Prove that a^(1/n) is an integer or is irrational

[RJLiberator]

Homework Statement

Let a and n be positive integers. Prove that a^(1/n) is either an integer or is irrational.

Homework Equations

The Attempt at a Solution

Proof:
If a^(1/n) = x/y where y divides x, then we have an integer.
If a^(1/n) = x/y where y does not divide x, then
a = (a^(1/n))^n = x^n/y^n is NOT an integer since y^n does not divide x^n. However, this is a contradiction as we declared a to be a positive integer.
Thus, a^(1/n) must be an integer.

However, is neglecting the important part of irrationality.
In my proof, I have convinced myself that a^(1/n) is an integer. But this is obviously not true as 4^(1/3) is irrational.
Where did I go wrong?

Perhaps there is another case?

 

[Samy_A]

Homework Statement

Let a and n be positive integers. Prove that a^(1/n) is either an integer or is irrational.

Homework Equations

The Attempt at a Solution

Proof:
If a^(1/n) = x/y where y divides x, then we have an integer.
If a^(1/n) = x/y where y does not divide x, then
a = (a^(1/n))^n = x^n/y^n is NOT an integer since y^n does not divide x^n. However, this is a contradiction as we declared a to be a positive integer.
Thus, a^(1/n) must be an integer.

However, is neglecting the important part of irrationality.
In my proof, I have convinced myself that a^(1/n) is an integer. But this is obviously not true as 4^(1/3) is irrational.
Where did I go wrong?

Perhaps there is another case?

Looks ok until :"Thus, a^(1/n) must be an integer." Look more carefully at which hypothesis led to a contradiction.

 

[RJLiberator]

So the hypothesis that led to the contradiction is "if a^(1/n) = x/y where y does not divide x"

This seems to imply that y does divide x. But the first if statement shows that If a^(1/n) = x/y where y divides x, then we have an integer.

Perhaps you are telling me that If a^(1/n) = x/y where y does not divide x, then we have an irrational number.
Is that the connection that I was missing?

 

[Samy_A]

So the hypothesis that led to the contradiction is "if a^(1/n) = x/y where y does not divide x"

This seems to imply that y does divide x. But the first if statement shows that If a^(1/n) = x/y where y divides x, then we have an integer.

Perhaps you are telling me that If a^(1/n) = x/y where y does not divide x, then we have an irrational number.
Is that the connection that I was missing?
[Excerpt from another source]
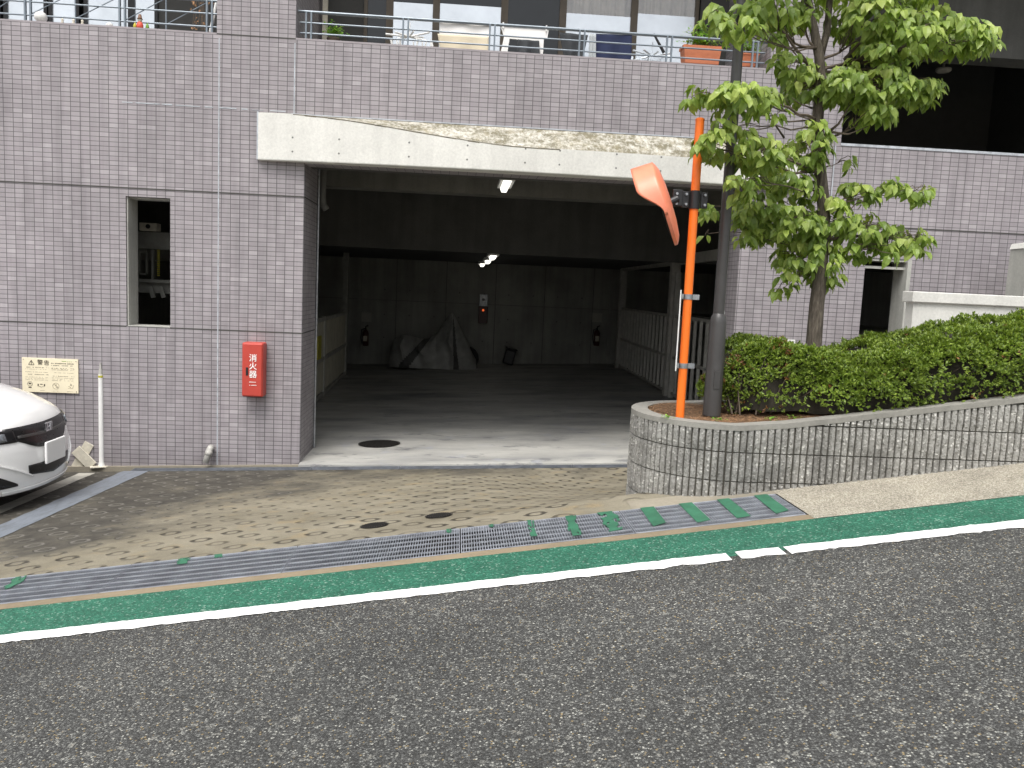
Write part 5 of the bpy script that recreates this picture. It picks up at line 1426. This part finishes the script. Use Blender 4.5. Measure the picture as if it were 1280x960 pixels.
# extinguishers on the back wall with their notices
def extinguisher(px, lab):
    q = at(px, 420, YBK-.12); t = thing('fire_extinguisher', (q.x, YBK-.12, pz(q.x, YBK-.12, 432)), lab, 'fire extinguisher', 'wall extinguishers')
    z = t.location.z
    MB().lathe((q.x, YBK-.12, z), [(.07, 0), (.078, .02), (.078, .34), (.05, .4), (.03, .42)], 18).build('cylinder', M['rext'], t, smooth='auto')
    MB().tube([(q.x, YBK-.12, z+.42), (q.x, YBK-.12, z+.5), (q.x+.06, YBK-.14, z+.53)], .02, 8).build('valve', M['black'], t, smooth=True)
    MB().tube([(q.x, YBK-.14, z+.46), (q.x-.1, YBK-.15, z+.42), (q.x-.12, YBK-.15, z+.2), (q.x-.08, YBK-.17, z+.05)], .012, 8).build('hose', M['black'], t, smooth=True)
    MB().box(q.x-.05, q.x+.05, YBK-.205, YBK-.199, z+.12, z+.26).build('label_plate', M['offwhite'], t)
    n_ = MB(); n_.box(q.x-.13, q.x+.13, YBK-.012, YBK-.001, z+.62, z+.86); n_.build('wall_notice', M['notice_in'], t)
    return t
M['rext'] = simple('dull_red_cylinder', (.06, .014, .012, 1), .4)
M['notice_in'] = simple('faded_notice', (.45, .44, .4, 1), .7)
extinguisher(457, 'dull red extinguisher on the back wall left of the motorcycle'); extinguisher(746, 'extinguisher on the back wall near the right hand gate')
# alarm column
q = at(604, 385, YBK-.06); t = thing('alarm_panel', (q.x, YBK-.06, pz(q.x, YBK, 403)), 'fire alarm panel with a small glowing red lamp on the back wall', 'alarm panel')
zt, zm, zb = pz(q.x, YBK-.1, 368), pz(q.x, YBK-.1, 383), pz(q.x, YBK-.1, 404)
MB().box(q.x-.11, q.x+.11, YBK-.1, YBK-.002, zm+.003, zt).build('upper_panel', M['galv'], t, bevel=.008)
MB().sph((q.x, YBK-.11, (zt+zm)/2+.02), .04, 10).build('bell', M['chrome'], t, smooth=True)
MB().box(q.x-.12, q.x+.12, YBK-.11, YBK-.002, zb, zm).build('lower_panel', M['rext'], t, bevel=.01)
MB().sph((q.x, YBK-.115, zm-.1), .03, 10).build('red_lamp', M['redlamp'], t, smooth=True)
# lamps
def lamp(X, Y, z, label):
    t = thing('ceiling_lamp', (X, Y, z+.08), label, 'ceiling lamp', 'ceiling lamps')
    MB().box(X-.1, X+.1, Y-.47, Y+.47, z+.035, z+.09).build('lamp_housing', M['white'], t, bevel=.004)
    m_ = MB(); m_.prism([(X-.055, Y-.45, z+.033), (X+.055, Y-.45, z+.033), (X+.035, Y-.45, z-.02), (X-.035, Y-.45, z-.02)], (0, .9, 0)); m_.build('diffuser', M['lamp'], t)
q = at(632, 236, 2.2)
lamp(q.x, q.y, q.z+.02, 'ceiling lamp nearest the garage mouth, the largest of four')
for (px, py, Y, l) in ((616, 318, 5.9, 'second ceiling lamp from the garage mouth, right and highest of the far three'), (610, 324, 8.5, 'third ceiling lamp from the garage mouth, middle of the far three'), (603, 329.5, 11.1, 'farthest ceiling lamp, lowest and leftmost in view')):
    q = at(px, py, Y); lamp(q.x, Y, 2.70, l)
# left side: cream panelled gate of the parking machine
g0, g1 = fl(393, 505), fl(430, 470)
dirv = (g1-g0); dirv.z = 0; Lg = dirv.length; dirv.normalize()
gs = g0-dirv*2.6; Lg += 2.6
def gat(s, z): p_ = gs+dirv*s; return Vector((p_.x, p_.y, floorz(p_.x)+z))
t = thing('panelled_gate', tuple(gs), 'cream corrugated gate panels with a yellow notice along the left side of the garage', 'gate')
zt_ = pz(g1.x, g1.y, 391)-floorz(g1.x); zmd = pz(g1.x, g1.y, 431)-floorz(g1.x)
for (a, b, nm) in ((.12, zmd-.04, 'gate_panel'), (zmd+.04, zt_-.03, 'gate_panel')):
    m_ = MB(); n = int(Lg/.03); vs = []
    for i in range(n+1):
        off = Vector((.012 if (i//2) % 2 else 0, 0, 0)); vs += [gat(Lg*i/n, a)+off, gat(Lg*i/n, b)+off]
    m_.add(vs, [(2*i, 2*i+2, 2*i+3, 2*i+1) for i in range(n)]); m_.build(nm, M['gate_cream'], t, solid=.01)
for z in (.06, zmd, zt_):
    m_ = MB(); m_.bar(gat(0, z), gat(Lg, z), .06, .07); m_.build('gate_rail', M['gatebar'], t)
for s in (Lg, Lg*.5, 0):
    m_ = MB(); m_.bar(gat(s, -.02), gat(s, zt_+.05), .07, .07); m_.build('gate_post', M['gatebar'], t)
a = fl(400, 500); sy = Lg*.5+.55
m_ = MB()
yx = at(401, 430, g0.y+.25)
pa = gs+dirv*(2.6+.25); zz0, zz1 = pz(pa.x, pa.y, 449), pz(pa.x, pa.y, 420)
m_.bar(Vector((pa.x+.03, pa.y, zz0)), Vector((pa.x+.03, pa.y, zz1)), .02, .35, up=(0, 1, 0)); m_.build('yellow_notice', M['yellow'], t)
# steel posts and beams of the machine on the left
t = thing('parking_machine', (-3.6, 3., 0), 'steel frame of a parking machine behind the cream gate', 'parking machine', None)
def pt_(px, py, Y): return at(px, py, Y)
e1 = gat(Lg, 0)
m_ = MB(); m_.bar(e1+Vector((-.02, .12, -.05)), Vector((e1.x-.02, e1.y+.12, 2.8)), .12, .12); m_.build('machine_post', M['steel_in'], t)
for (Y, z) in ((4.0, 2.45), (6.5, 1.9)):
    m_ = MB(); m_.bar((-6.8, Y, z), (-2.75, Y, z), .14, .22); m_.build('machine_beam', M['steel_in'], t)
# seen through the narrow window
YW = 1.15
b1a, b1b = at(160, 288, YW), at(225, 292, YW)
m_ = MB(); m_.box(-6.5, -2.35, YW, YW+.25, pz(-3.6, YW, 312), pz(-3.6, YW, 291)); m_.build('machine_beam', M['steel_in'], t)
m_ = MB(); m_.box(-6.5, -2.35, YW-.1, YW-.02, pz(-3.6, YW, 354), pz(-3.6, YW, 350)); m_.box(-6.5, -2.35, YW-.02, YW+.1, pz(-3.6, YW, 367), pz(-3.6, YW, 354.2)); m_.build('deck_edge', M['steel_in'], t)
a, b = at(174, 278, YW-.1), at(196, 289, YW-.1); m_ = MB(); m_.box(a.x, b.x, YW-.1, YW+.05, b.z, a.z); m_.build('junction_box', M['offwhite'], t, bevel=.005)
q = at(185, 283, YW-.1); MB().tube([(q.x, YW-.106, q.z), (q.x, YW-.099, q.z)], .028, 14).build('box_knob', M['black'], t)
m_ = MB(); c0, c1 = at(173, 313, YW+.1), at(184, 344, YW+.1)
for x0_, x1_, z0_, z1_ in ((c0.x, c1.x, c0.z-.03, c0.z), (c0.x, c0.x+.02, c1.z, c0.z-.03), (c1.x-.02, c1.x, c1.z, c0.z-.03), (c0.x, c1.x, c1.z, c1.z+.02)): m_.box(x0_, x1_, YW+.1, YW+.14, z0_, z1_)
m_.box(at(185.5, 0, YW).x, at(188, 0, YW).x, YW+.06, YW+.12, c1.z-.06, c0.z+.02)
m_.build('guide_bracket', M['steel_in'], t)
m_ = MB(); q = at(198, 312, YW+.05); z = q.z
while z > at(198, 344, YW+.05).z:
    m_.box(q.x-.016, q.x+.016, YW+.05, YW+.06, z-.014, z); z -= .024
m_.build('yellow_chain', M['yellow'], t)
for px in (188, 201):
    a, b = at(px, 358, YW-.12), at(px+4, 372, YW-.12); m_ = MB(); m_.bar(a, b, .05, .03); m_.build('deck_bracket', M['steel_in'], t)
# right side: slatted gates
r0, r1 = fl(773, 460), fl(833, 494)
dr = (r1-r0); dr.z = 0; L1 = dr.length; dr.normalize()
def slat_gate(s0, s1, label):
    def at_(s, z): p_ = r0+dr*s; return Vector((p_.x, p_.y, floorz(p_.x)+z))
    t = thing('slatted_gate', tuple(at_(s0, 0)), label, 'gate', 'slatted gates')
    h = pz(r1.x, r1.y, 396)-floorz(r1.x); n = max(3, int((s1-s0)/.33))
    for k in range(n+1):
        m_ = MB(); m_.bar(at_(s0+(s1-s0)*k/n, .1), at_(s0+(s1-s0)*k/n, h), .05, .03, up=(0, 1, 0)); m_.build('gate_bar', M['gatebar'], t)
    for z in (.08, h*.5, h+.02):
        m_ = MB(); m_.bar(at_(s0, z), at_(s1, z), .05, .05); m_.build('gate_rail', M['gatebar'], t)
    return t
slat_gate(.1, L1-.15, 'far grey slatted gate along the right side of the garage, left of the orange post')
slat_gate(L1+.25, L1+3.2, 'near grey slatted gate seen between the orange post and the lamp post')
t = thing('gate_frame', tuple(r1), 'grey steel post and header frame of the right hand parking gates', 'gate frame')
for s in (-.05, L1+.05):
    p_ = r0+dr*s; m_ = MB(); m_.bar((p_.x, p_.y, floorz(p_.x)-.01), (p_.x, p_.y, 2.79), .16, .16); m_.build('frame_post', M['gatebar'], t)
p_ = r0+dr*(L1+.3); m_ = MB(); m_.bar((p_.x, p_.y, floorz(p_.x)-.01), (p_.x, p_.y, 2.6), .09, .09); m_.build('frame_post', M['gatebar'], t)
hz2 = pz(r1.x, r1.y, 326)
pa, pb = r0+dr*-.1, r0+dr*(L1+3.4); m_ = MB(); m_.bar((pa.x, pa.y, hz2), (pb.x, pb.y, hz2), .12, .16); m_.build('header_beam', M['gatebar'], t)
# deck with a stored car behind the right gates
dk = thing('car_deck', (6, 7.5, 1.7), 'raised steel car deck behind the right hand slatted gates', 'parking deck')
MB().box(4.9, 7.5, 2.6, 9.5, 1.62, 1.78).build('deck_plate', M['steel_in'], dk)
for y in (2.7, 9.4): MB().box(7.2, 7.35, y, y+.12, 0, 1.62).build('deck_leg', M['steel_in'], dk)
# deeper recess of the upper right opening: window frame and a downlight
t = thing('recess_window', at(1265, 170, 5.8), 'dim window frame deep inside the dark upper right opening', 'window')
a, b = at(1272, 150, 5.8), at(1290, 186, 5.8)
m_ = MB(); m_.box(a.x-.12, a.x, 5.78, 5.9, b.z, a.z+.3); m_.box(a.x, a.x+1.2, 5.78, 5.9, b.z, b.z+.1); m_.build('recess_frame', M['conc_wall'], t)
MB().box(a.x, a.x+1.2, 5.84, 5.88, b.z+.1, a.z+.3).build('recess_pane', M['glassd'], t)
q = at(1179, 90, 4.0); t = thing('downlight', tuple(q), 'small round fitting on the dark ceiling of the upper right opening', 'downlight')
MB().lathe((q.x, q.y, q.z), [(.1, 0), (.12, .02), (.12, .05)], 16).build('fitting', M['offwhite'], t, smooth='auto')
MB().lathe((q.x, q.y, q.z+.05), [(.02, 0), (.02, ZT-.6-q.z-.05)], 8).build('stem', M['offwhite'], t)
Correct, a^(1/n) = x/y where y does not divide x leads to a contradiction.

Which kind of real numbers can not be expressed as x/y where y does not divide x? (Although you didn't state it explicitly, I assume that x and y are integers.)

 

[RJLiberator]

Which kind of real numbers can not be expressed as x/y where y does not divide x?

Irrational numbers!

Proof:
If a^(1/n) = x/y where y divides x, then we have an integer.
If a^(1/n) = x/y where y does not divide x, then
a = (a^(1/n))^n = x^n/y^n is NOT an integer since y^n does not divide x^n. However, this is a contradiction as we declared a to be a positive integer.
And so a^(1/n) cannot be expressed as a rational number or an integer, therefore it is irrational.
end.

So we have covered both possibilities and showed the routes to an integer and to an irrational number.

 

[WWGD]

Hi again, RJ:If you want to generalize this, you can use the proof of the irrationality of $\sqrt 2$ to show that the n-th root of $p/q$ is rational only if $p/q =a^{nj}/b^{nk}$ for integers $a,b,n,j,k$. Or it is just a good result to know, to keep handy, even without a proof.

 

[RJLiberator]

Yes, We went over that proof in class prior to this homework question. I also noticed it elsewhere on the web when I checked in with this problem.

Seems like a highly popular proof to know.

 

[WWGD]

Yes, We went over that proof in class prior to this homework question. I also noticed it elsewhere on the web when I checked in with this problem.

Seems like a highly popular proof to know.

Yes, I see it as a fun combo of number theory and Calculus/Analysis, which one may believe at first have little overlap.